Hut ab vor Andreas Rödder, fordert Michael Hollmann, denn wenn ein Historiker die eigene Lebenszeit zum Gegenstand der Betrachtung macht und sich dabei den wissenschaftlichen Standards seiner Disziplin gewachsen zeigt, dann demonstriere das "ein hohes Maß an methodischer Disziplin". Und Rödders Darstellung der bundesrepublikanischen Geschichte unter den Ägiden der Kanzler Brandt ("Modernisierungseuphorie"), Schmidt ("Krisenmanagement") und Kohl ("Neuorientierung und Kontinuität") überzeuge nicht allein durch die "treffende" Benennung der Phasen, sondern mehr noch durch gute Lesbarkeit, die sich einer sauber gegliederten chronologischen Darstellung verdanke und eine klare historische Perspektive auf eine junge, noch recht unerforschte Vergangenheit eröffne.

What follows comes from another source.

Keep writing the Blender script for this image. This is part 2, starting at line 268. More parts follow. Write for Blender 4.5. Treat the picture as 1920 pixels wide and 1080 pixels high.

© Perlentaucher Medien GmbH
"Das Handbuch bietet nicht nur einen ausgezeichneten, für die Lehre überaus nützlichen Überblick über das komplexe Feld der gegenwartsnahen Zeitgeschichte, sondern spiegelt auch die spannenden Perspektiven der aktuellen zeithistorischen Forschung wider." (Gabriele Metzler in: Neue Politische Literatur, 2/2005)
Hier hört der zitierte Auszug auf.